▶ WHAT IS REQUIRED
Reproduce only this span: the line containing "Write a Blender", the line containing "S.camera = cam", and every line between them, all exactly as given.

▶ RECORDS TO PROCESS
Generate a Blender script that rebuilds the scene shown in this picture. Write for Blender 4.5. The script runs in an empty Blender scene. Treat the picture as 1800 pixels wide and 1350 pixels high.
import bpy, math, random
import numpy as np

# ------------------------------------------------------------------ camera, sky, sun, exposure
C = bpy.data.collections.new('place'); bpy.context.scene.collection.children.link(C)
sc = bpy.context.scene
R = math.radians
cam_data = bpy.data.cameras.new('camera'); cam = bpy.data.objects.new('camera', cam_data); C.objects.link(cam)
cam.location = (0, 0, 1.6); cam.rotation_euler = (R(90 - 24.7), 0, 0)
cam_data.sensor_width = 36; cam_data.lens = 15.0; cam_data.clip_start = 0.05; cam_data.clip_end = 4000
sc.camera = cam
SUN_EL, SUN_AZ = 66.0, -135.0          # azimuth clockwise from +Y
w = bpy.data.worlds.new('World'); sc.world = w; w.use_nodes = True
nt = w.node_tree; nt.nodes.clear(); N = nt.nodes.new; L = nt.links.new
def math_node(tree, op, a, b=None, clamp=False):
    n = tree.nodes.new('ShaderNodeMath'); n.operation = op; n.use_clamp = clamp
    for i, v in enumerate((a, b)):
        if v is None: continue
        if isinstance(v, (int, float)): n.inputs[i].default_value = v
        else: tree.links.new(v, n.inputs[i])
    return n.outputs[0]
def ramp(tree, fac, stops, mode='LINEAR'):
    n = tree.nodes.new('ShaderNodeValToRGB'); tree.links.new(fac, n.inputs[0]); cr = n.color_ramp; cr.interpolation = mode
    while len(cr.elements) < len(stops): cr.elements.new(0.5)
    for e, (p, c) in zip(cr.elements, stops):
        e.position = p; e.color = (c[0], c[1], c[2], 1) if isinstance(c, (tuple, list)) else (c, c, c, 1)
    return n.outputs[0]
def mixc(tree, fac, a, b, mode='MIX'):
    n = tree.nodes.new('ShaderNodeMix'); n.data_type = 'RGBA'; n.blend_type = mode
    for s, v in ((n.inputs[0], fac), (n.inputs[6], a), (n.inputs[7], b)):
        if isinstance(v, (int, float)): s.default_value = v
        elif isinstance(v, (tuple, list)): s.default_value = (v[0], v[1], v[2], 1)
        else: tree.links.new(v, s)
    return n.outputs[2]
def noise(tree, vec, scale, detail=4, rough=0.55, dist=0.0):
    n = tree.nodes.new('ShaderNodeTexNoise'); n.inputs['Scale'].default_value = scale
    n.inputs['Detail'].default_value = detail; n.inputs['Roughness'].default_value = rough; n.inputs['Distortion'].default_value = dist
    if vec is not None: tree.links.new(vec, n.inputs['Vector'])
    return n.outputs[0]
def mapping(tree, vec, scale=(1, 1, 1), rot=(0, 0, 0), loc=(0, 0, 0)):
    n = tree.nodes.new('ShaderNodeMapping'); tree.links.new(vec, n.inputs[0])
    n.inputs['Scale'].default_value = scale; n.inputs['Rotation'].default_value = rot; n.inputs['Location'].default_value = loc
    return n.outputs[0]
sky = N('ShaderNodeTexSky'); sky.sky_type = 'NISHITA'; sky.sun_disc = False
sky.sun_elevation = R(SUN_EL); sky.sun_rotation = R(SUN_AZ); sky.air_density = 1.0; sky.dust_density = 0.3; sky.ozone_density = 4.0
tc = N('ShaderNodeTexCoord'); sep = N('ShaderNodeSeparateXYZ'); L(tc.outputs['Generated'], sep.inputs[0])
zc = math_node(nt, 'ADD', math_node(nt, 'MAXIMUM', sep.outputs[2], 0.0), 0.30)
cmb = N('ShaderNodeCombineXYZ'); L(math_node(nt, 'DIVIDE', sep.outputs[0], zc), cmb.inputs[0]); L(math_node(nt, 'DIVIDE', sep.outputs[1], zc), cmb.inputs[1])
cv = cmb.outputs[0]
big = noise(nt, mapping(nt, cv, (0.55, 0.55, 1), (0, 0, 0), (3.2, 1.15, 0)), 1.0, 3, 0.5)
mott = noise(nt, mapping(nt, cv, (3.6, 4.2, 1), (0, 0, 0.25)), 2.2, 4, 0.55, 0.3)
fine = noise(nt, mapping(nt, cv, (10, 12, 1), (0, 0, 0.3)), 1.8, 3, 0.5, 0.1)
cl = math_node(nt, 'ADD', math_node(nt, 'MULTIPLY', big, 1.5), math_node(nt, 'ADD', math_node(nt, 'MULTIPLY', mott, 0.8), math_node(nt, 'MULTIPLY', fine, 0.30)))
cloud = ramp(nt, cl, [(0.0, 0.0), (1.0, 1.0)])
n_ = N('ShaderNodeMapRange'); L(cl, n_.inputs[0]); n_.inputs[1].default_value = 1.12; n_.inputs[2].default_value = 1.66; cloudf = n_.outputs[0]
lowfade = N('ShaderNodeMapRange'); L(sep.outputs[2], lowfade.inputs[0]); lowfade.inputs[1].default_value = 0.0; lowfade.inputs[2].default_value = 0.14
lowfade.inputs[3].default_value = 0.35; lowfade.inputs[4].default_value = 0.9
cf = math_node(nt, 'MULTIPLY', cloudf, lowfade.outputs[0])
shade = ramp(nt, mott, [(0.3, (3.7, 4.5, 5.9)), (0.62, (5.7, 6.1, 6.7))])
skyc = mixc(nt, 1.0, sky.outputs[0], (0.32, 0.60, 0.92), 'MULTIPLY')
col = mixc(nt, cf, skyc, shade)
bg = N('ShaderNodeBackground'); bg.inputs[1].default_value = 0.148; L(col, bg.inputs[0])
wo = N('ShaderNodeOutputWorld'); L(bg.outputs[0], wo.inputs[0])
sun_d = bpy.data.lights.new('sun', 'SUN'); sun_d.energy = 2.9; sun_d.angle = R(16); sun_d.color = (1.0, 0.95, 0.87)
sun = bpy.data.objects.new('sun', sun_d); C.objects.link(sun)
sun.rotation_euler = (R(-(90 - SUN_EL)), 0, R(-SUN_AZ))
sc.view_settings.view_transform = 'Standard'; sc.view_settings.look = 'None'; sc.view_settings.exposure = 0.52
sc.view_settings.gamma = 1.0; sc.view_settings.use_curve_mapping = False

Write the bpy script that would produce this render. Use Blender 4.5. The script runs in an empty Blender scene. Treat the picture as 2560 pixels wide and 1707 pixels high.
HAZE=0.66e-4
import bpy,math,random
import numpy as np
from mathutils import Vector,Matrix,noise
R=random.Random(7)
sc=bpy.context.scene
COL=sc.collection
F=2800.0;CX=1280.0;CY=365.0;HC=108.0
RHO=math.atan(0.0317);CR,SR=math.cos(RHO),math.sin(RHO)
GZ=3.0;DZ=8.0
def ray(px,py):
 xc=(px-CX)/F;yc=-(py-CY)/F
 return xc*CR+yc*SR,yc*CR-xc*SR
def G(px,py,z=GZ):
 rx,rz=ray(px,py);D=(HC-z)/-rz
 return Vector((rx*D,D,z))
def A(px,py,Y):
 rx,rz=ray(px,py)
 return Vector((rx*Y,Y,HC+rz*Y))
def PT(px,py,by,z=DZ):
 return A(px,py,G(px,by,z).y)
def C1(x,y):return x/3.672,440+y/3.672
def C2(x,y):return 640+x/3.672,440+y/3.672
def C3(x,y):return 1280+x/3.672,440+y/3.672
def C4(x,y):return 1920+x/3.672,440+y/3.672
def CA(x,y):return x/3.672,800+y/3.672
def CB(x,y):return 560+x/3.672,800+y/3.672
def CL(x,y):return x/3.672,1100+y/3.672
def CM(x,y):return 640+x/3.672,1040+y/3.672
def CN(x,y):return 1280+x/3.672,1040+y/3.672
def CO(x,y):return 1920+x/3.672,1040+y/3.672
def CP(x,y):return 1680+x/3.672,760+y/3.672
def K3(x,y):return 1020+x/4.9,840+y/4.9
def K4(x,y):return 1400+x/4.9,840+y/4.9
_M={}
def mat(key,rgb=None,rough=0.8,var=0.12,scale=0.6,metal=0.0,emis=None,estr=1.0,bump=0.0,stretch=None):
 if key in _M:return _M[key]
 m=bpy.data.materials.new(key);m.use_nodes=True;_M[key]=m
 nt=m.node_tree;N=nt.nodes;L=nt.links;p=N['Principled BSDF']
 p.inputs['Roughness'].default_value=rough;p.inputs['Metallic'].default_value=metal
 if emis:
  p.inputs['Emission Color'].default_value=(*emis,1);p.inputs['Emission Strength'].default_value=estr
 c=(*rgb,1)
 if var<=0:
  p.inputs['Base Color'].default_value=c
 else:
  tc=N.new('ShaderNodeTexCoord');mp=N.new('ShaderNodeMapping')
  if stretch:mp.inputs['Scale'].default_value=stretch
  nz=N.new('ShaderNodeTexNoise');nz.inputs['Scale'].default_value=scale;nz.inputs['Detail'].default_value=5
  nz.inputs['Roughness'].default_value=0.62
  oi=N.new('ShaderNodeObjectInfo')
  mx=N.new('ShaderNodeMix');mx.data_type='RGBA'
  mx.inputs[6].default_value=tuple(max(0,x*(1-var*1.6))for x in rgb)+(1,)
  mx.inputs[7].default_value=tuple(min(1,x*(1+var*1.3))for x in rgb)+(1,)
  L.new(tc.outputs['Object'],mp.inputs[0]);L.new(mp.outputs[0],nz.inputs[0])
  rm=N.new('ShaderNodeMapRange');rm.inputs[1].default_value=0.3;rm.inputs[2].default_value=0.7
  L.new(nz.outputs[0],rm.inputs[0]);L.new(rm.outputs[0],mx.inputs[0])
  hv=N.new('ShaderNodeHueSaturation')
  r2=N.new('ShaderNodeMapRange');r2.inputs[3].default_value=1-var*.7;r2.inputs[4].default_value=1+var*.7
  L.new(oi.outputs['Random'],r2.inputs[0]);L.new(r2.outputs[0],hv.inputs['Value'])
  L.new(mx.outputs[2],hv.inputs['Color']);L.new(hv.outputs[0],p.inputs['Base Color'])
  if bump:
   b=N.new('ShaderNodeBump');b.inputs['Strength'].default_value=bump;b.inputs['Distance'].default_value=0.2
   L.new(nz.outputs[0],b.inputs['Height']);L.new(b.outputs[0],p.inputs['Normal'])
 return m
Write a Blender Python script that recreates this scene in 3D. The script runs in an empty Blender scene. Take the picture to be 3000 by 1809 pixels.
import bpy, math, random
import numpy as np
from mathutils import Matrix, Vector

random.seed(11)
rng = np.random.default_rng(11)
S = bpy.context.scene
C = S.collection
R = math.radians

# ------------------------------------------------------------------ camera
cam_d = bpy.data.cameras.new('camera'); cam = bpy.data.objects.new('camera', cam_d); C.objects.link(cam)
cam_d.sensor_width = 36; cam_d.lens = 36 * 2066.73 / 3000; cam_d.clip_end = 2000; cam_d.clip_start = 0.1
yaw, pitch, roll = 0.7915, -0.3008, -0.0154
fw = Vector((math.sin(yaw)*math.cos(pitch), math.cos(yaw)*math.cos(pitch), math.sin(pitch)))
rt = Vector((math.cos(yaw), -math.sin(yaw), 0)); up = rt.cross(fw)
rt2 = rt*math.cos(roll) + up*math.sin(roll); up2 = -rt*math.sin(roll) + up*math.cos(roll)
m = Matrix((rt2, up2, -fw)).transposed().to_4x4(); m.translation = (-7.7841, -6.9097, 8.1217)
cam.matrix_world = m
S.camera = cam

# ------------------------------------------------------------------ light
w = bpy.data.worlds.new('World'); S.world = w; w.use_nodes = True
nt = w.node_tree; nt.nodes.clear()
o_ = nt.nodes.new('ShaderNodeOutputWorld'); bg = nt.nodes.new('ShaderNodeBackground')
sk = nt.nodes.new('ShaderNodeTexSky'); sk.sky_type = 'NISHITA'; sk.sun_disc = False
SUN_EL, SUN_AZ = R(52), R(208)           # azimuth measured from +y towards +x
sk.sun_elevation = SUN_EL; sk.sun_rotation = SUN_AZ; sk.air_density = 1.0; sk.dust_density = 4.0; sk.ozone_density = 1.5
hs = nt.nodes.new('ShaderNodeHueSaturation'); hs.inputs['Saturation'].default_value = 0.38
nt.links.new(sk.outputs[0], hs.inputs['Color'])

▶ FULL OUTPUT
Write a Blender Python script that recreates this scene in 3D. The script runs in an empty Blender scene. Take the picture to be 3000 by 1809 pixels.
import bpy, math, random
import numpy as np
from mathutils import Matrix, Vector

random.seed(11)
rng = np.random.default_rng(11)
S = bpy.context.scene
C = S.collection
R = math.radians

# ------------------------------------------------------------------ camera
cam_d = bpy.data.cameras.new('camera'); cam = bpy.data.objects.new('camera', cam_d); C.objects.link(cam)
cam_d.sensor_width = 36; cam_d.lens = 36 * 2066.73 / 3000; cam_d.clip_end = 2000; cam_d.clip_start = 0.1
yaw, pitch, roll = 0.7915, -0.3008, -0.0154
fw = Vector((math.sin(yaw)*math.cos(pitch), math.cos(yaw)*math.cos(pitch), math.sin(pitch)))
rt = Vector((math.cos(yaw), -math.sin(yaw), 0)); up = rt.cross(fw)
rt2 = rt*math.cos(roll) + up*math.sin(roll); up2 = -rt*math.sin(roll) + up*math.cos(roll)
m = Matrix((rt2, up2, -fw)).transposed().to_4x4(); m.translation = (-7.7841, -6.9097, 8.1217)
cam.matrix_world = m
S.camera = cam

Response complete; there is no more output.